- _Recorded information_:
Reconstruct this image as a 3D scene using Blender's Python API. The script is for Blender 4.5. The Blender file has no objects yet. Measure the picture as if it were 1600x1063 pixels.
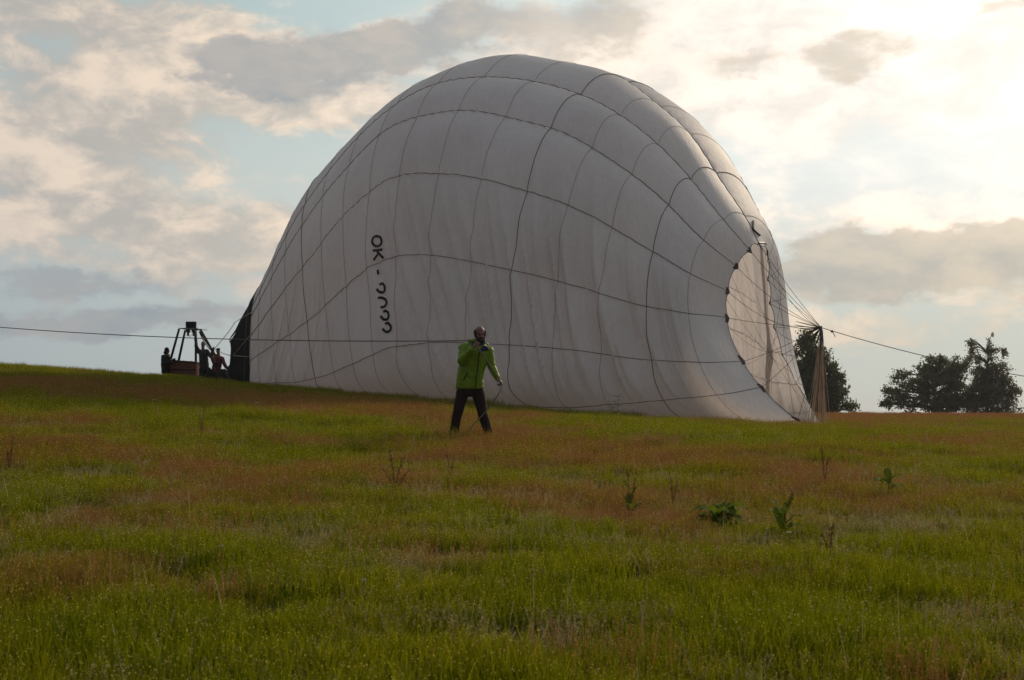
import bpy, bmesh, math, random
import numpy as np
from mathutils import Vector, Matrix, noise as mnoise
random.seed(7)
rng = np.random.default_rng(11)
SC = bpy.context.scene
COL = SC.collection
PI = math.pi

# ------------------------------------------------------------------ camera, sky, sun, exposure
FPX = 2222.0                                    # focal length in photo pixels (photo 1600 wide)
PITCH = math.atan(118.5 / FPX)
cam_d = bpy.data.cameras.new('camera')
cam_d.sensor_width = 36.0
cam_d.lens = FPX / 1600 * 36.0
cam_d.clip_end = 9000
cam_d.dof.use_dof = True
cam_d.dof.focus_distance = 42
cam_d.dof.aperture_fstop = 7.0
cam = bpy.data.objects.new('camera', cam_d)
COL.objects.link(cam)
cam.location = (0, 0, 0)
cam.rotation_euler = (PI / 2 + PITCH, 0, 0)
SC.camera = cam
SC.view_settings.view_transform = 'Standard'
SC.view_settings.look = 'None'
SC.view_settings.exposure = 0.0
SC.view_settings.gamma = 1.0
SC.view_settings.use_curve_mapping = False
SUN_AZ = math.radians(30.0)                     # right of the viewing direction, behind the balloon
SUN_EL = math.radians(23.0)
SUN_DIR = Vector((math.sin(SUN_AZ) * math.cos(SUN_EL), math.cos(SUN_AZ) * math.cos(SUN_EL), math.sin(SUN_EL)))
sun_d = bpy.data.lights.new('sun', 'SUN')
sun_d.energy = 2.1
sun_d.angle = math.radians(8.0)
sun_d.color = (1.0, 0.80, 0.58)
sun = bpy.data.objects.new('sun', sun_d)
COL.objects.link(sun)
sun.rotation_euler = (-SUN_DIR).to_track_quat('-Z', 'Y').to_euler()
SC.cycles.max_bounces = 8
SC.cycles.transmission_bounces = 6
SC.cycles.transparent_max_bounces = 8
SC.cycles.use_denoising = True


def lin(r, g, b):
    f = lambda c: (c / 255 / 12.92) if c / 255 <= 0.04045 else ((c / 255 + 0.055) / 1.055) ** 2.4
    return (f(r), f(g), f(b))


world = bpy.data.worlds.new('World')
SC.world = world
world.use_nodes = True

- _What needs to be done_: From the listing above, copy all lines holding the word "objects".

- _Answer to the exercise_:
Reconstruct this image as a 3D scene using Blender's Python API. The script is for Blender 4.5. The Blender file has no objects yet. Measure the picture as if it were 1600x1063 pixels.
cam = bpy.data.objects.new('camera', cam_d)
COL.objects.link(cam)
sun = bpy.data.objects.new('sun', sun_d)
COL.objects.link(sun)